4.3. Con il terzo motivo, il ricorrente lamenta la “violazione di norma di diritto: violazione dell’art. 1227, 2° comma c.c. in relazione all’art. 360 comma 1° n. 3 c.p.c.”.
La sentenza impugnata è errata perché non ha considerato che la negligente inerzia della signora M.N. nel procedere alla ristrutturazione dell’immobile ha determinato un aggravamento dei danni dalla stessa subiti.
Il motivo è infondato.
I giudici della Corte territoriale, pur se con coincisa motivazione, hanno correttamente dato atto che il Tribunale aveva già tenuto conto nella liquidazione dei danni della ritardata richiesta di ATP da parte della signora M.N. e che altre riduzioni non potevano essere accolte anche sulla base delle risultanze della C.T.U..
In ogni caso con il motivo in esame, il ricorrente pur denunciando, apparentemente, violazione di legge, chiede in realtà a questa Corte di pronunciarsi ed interpretare questioni di mero fatto non censurabili in questa sede mostrando di anelare ad una surrettizia trasformazione del giudizio di legittimità in un nuovo, non consentito, terzo grado di merito, nel quale ridiscutere analiticamente tanto il contenuto dei fatti storici quanto le valutazioni di quei fatti espresse dal giudice di appello – non condivise e per ciò solo censurate al fine di ottenerne la sostituzione con altre più consone alle proprie aspettative (Cass. n. 21381/2006).

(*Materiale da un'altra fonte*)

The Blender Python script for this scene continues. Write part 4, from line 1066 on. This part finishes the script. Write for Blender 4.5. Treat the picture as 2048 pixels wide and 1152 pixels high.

5. Le spese del giudizio di legittimità seguono la soccombenza.
P.Q.M.
la Corte rigetta il ricorso e condanna il ricorrente al pagamento delle spese del presente giudizio di legittimità in favore della controricorrente che liquida in complessivi Euro 5.400 di cui 200 per esborsi, oltre accessori di legge e spese generali.